Spatial-Temporal Data Lakes for Predicting Porous Asphalt Lifetime

Abstract

Porous Asphalt (PA) is widely implemented on Dutch highways due to its ability to reduce noise. However, PA typically has a shorter lifetime than dense asphalt. Therefore, planning maintenance strategies is essential by employing Artificial Intelligence (AI), which depends on data quality and availability. Recent advancements in monitoring tools have increased the quantity and characteristics of data in pavement engineering. However, it introduces a new challenge in storing and managing the datasets.
A data lake architecture is proposed to manage and process a heterogeneous pavement dataset while ensuring data quality to support AI-based predictive modeling.

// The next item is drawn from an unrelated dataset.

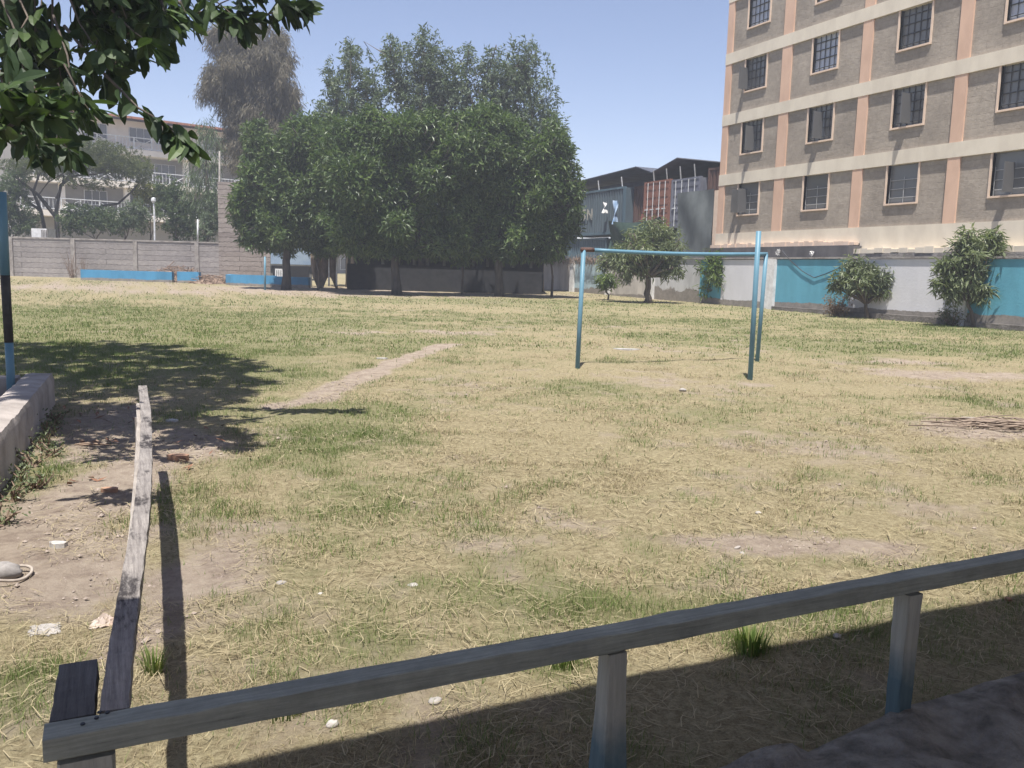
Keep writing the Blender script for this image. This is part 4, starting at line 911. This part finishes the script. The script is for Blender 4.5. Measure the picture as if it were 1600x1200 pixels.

Therefore, the objective of the research is to develop a data lake architecture that supports pavement lifetime prediction.
The methodology consists of three phases. First, system architecting requires understanding the dataset characteristics, designing the data lake framework, and designing the metadata structure. Next, the implementation includes a multi-layered architecture, consisting of data ingestion, storage, processing, consumption, and governance layers. A case study on predicting pavement lifetime in terms of raveling is performed by incorporating multiple variables, such as traffic, climatic conditions, and road maintenance history. Finally, the developed framework is evaluated using quantitative performance metrics and qualitative assessment of user experience and data management practices.
The research demonstrates that applying data lake architecture in pavement engineering supports pavement data management and efficient data processing. Moreover, integrating AI-based models with a structured data management system can support data-driven maintenance planning, which can extend pavement lifetime.